Rester vigilant
Après un certain recentrage du parlement genevois il y a trois semaines, le gouvernement cantonal est désormais lui aussi plus à gauche, ou plus au centre, ou moins à droite, selon la grille de lecture que chacun applique. Car si l’Entente bourgeoise perd sa majorité, le MCG Mauro Poggia – certes un électron libre – reste, sur nombre d’enjeux fondamentaux, un homme ancré à droite.
En plaçant un troisième magistrat dans l’exécutif en la personne du socialiste Thierry Apothéloz, Verts et PS espèrent que le gouvernement pourra mieux tenir compte des aspirations progressistes en présentant des solutions plus centristes. Avec ce rapport de force rééquilibré au Conseil d’Etat et au Grand Conseil, Genève est en quelque sorte obligé de trouver des consensus, entend-on de la part des partis gouvernementaux.
Toute la question sera de savoir à quel point le consensus sera ou non acceptable. A propos du nerf de la guerre, soit la fiscalité dont dépendent toutes les politiques publiques, l’inquiétude est de mise. Car durant l’entre-deux-tours, le trio de gauche élu ce dimanche a montré sur la réforme de l’imposition des entreprises (PF17) qu’il était non seulement en désaccord avec la gauche de la gauche, mais aussi avec ses propres formations, le Parti socialiste et les Verts! Car derrière la promesse d’une défense sans conditions des prestations publiques, ces magistrats se sont dits prêts à accepter des trous de centaines de millions de francs venant gonfler la dette publique, en comptant sur une ultérieure relance économique consécutive à la baisse d’impôt pour les entreprises. Un discours qui sonne libéral…
Au final, la direction que prendra ce gouvernement dépendra beaucoup des majorités qui pourront se former au Grand Conseil. En cela, le premier test sera celui du budget 2019.

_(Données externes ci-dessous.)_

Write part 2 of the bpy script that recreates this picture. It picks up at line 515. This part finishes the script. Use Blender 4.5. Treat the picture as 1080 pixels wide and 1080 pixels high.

Des dossiers d’envergure devront trouver des solutions et mériteront la plus grande vigilance de la part des électeurs de gauche. Ils ne devront pas hésiter à demander des comptes à leurs représentants en cas de dérive consensuelle: on songe donc à PF17, bien sûr, mais aussi à la réforme des retraites, ou encore celle de la grille salariale de l’Etat.
Si la gauche gouvernementale devait se montrer flanchante ou être minorisée, le combat devra se prolonger dans la rue et par référendum.
Quant à la défaite de Luc Barthassat, est-elle due à la personne, à son bilan, ou aux deux? Plutôt que de spéculer sur les motivations des électeurs, constatons les limites d’une politique de mobilité cherchant à satisfaire tous les modes de transport, dans un canton et à un moment où la mobilité douce et les transports publics devraient être partout privilégiés.